Interesting story behind the Vatican II changes to the Mass. I didn’t know that some of the reforms were for the benefit of Protestants:

Many of Bugnini’s reforms were aimed at appeasing non-Catholics, and changes emulating Protestant services were made, including placing altars to face the people instead of a sacrifice toward the liturgical east. As he put it, “We must strip from our … Catholic liturgy everything which can be the shadow of a stumbling block for our separated brethren, that is, for the Protestants.”

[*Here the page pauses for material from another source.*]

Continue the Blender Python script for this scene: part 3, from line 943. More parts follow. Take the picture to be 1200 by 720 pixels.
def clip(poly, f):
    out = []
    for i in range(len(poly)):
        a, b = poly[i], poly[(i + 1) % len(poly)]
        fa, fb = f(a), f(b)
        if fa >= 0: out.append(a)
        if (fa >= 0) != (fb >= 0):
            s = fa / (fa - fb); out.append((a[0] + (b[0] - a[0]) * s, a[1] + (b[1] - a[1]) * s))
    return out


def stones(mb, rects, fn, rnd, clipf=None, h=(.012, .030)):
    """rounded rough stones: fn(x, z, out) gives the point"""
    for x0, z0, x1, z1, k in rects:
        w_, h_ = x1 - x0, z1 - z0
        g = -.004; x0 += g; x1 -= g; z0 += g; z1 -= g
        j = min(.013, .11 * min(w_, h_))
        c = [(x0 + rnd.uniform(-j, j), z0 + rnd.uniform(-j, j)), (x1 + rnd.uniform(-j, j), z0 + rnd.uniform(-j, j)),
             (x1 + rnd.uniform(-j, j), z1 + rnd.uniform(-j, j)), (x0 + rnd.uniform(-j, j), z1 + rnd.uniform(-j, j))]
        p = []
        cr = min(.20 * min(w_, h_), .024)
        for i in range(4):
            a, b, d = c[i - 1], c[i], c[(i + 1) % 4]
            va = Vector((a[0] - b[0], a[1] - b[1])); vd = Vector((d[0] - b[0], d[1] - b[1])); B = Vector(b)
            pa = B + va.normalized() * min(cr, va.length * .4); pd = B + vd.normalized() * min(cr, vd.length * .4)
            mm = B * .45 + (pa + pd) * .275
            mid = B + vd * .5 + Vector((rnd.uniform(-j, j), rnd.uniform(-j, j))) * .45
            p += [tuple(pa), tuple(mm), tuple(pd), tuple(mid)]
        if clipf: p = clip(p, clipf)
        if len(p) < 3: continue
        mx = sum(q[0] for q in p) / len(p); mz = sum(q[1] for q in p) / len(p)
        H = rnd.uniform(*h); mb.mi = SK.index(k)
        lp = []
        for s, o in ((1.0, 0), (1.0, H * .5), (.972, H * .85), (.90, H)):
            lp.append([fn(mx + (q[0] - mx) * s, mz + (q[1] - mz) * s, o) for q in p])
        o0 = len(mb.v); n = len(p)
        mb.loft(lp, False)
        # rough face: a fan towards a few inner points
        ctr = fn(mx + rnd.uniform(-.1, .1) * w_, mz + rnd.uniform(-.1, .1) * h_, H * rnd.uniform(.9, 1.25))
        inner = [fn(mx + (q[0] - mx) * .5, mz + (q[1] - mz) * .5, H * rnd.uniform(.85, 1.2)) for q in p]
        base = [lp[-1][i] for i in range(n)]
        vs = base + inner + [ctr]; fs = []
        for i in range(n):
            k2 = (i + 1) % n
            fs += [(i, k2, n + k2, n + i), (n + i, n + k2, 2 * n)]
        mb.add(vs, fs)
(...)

And I thought that Benedict made an interesting point about which way the clergy should face:

At the beginning of this decade, Benedict (then Cardinal Joseph Ratzinger) wrote: “The turning of the priest toward the people has turned the community into a self-enclosed circle. In its outward form, it no longer opens out on what lies ahead and above, but is closed in on itself.”

I can understand what he’s saying here and it’s an interesting picture of what goes on in some Evangelical churches — man-centered worship services but in other churches, thankfully, the focus is squarely on the only One who deserves our worship.
I think it also depends on what the clergy see when they look out over the congregation. God is present among his people for we are the building blocks for the temple of God:

ESV Eph. 2:19 So then you are no longer strangers and aliens, but you are fellow citizens with the saints and members of the household of God, 20 built on the foundation of the apostles and prophets, Christ Jesus himself being the cornerstone, 21 in whom the whole structure, being joined together, grows into a holy temple in the Lord.

This is a reminder that the people present are included in the worship service since it is the assembly that constitute the church not the physical structure and that worship is part of the believer’s calling as well (John 4:21-23). Worship service is not just a show that’s put on each week for our entertainment (that’s why we don’t clap after musical interludes of any kind — except when the children sing :-).